Tuesday, December 4, 2012

The Secularization of Christianity

It's December and the "Christmas Wars" have begun once again.  Christmas trees are renamed "Holiday trees" and companies instruct their employees to say "Happy Holidays" in place of "Merry Christmas." Public displays of Manger scenes or tableaux come under sharp criticism.   Some wags are now suggesting that the Menorah which symbolizes Hanukkah be renamed a "Holiday Candles" display. 
 
Elected officials, cowering in confusion, are besieged by atheists demanding a place for anti-religious signage alongside displays - whether the displays bear the name "Christmas" or not.  Although radio stations air traditional Christmas carols - including ones with specific Christian themes (Hark! The Herald Angels Sing!), saying or displaying anything with "Christmas" in the message is open to assault.  Parents in one Arkansas school district - a few parents, that is - objected to their children being taken to see a stage performance adapted from A Charlie Brown Christmas because little Linus recounts the Christmas story.  To these parents, the shcool's bringing the kids to the performance is an attempt at "coercion" of their young minds.
 
 
Are we losing our minds?  At one level, it's all pretty silly.  But at another level, the attack on Christmas represents the desire of secularists to slowly yet steadily erode the place of religion in the America.  It is one part of several to completely remove any and all references to religion and faith from the public square. If they succeed, they will further contribute to the erosion of the moral fabric of this country - the basis for the Declaration of Independence, the Constitution and our laws.

That is their intent. Secularists are convinced that there is no higher God than the human mind and that religion is a hoax.  They are so convinced in their own rightness that they are deaf to anything contrary - much like militant Islamists are deaf to any contradiction of Sharia law.  And like militant Islamists, secularists and their fellow travelers will punish any who oppose their world view until they succeed - through liberal judges in this country and through force in Islamic nations.
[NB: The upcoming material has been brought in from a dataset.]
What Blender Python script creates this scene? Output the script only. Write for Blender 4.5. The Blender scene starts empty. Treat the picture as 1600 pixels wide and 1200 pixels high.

All of this is undertaken in a broad and biased interpretation of Establishment Clause (the First Amendment: Congress shall make no law respecting an establishment of religion, or prohibiting the free exercise thereof; or abridging the freedom of speech, or of the press; or the right of the people peaceably to assemble, and to petition the Government for a redress of grievances. - emphais mine). 

Unfortunately, Christians and others of faith sit still and let this nonsense largely pass uncallenged. Like a cliff being worn away by waves, our Judeo-Christian foundations are eroded little by little.  We barely notice.   A regular church attender, I have yet to hear a sermon in opposition to the secularist agenda or an attempt to rouse the faithful in protest.  Ministers and priests have, for the most part, decided to remain silent out of fear of being misunderstood or appearing insensitive.  (Dang, I wish secularists and atheists were equally concerned about being misunderstood or appearing insensitive!) 
And that's the shame (quaint word, shame; hardly ever used any longer). 

Christians themselves are not immune to the core of the secularist message.  As I wrote a few days back, religion - faith - is being seen increasingly as an option, a "take it or leave it" choice.  And when taken, large doses of political correctness and that touch word of Progressivism, sensitivity produces faith a la carte.  "I believe - but not everything that comes from the pulpit or the Bible."  Secular Christianity.  Christianity Light.

Sensitivity works only one way in a secular dominated culture.  Christians and Jews are fair game in the eyes of secularists and atheists.  We don't protest and if we do, we can easily be labeled as extremists, wing-nuts or fanatics attempting to impose our values on the rest of society.

In my sixty-eight years, I have never heard anyone or seen anyone wince when my parents, friends or I wished them a Merry Christmas. And I mean to include in that audience Jews, Muslims, Hindus, Taoists and not a few atheists.  Whether they believe in Jesus Christ or not, they understood (a) that He was a man of goodness and peace in the world and (b) wishing Merry Christmas is a way of extending His message of goodness and peace.

Proclaim it loudly: Merry Christmas!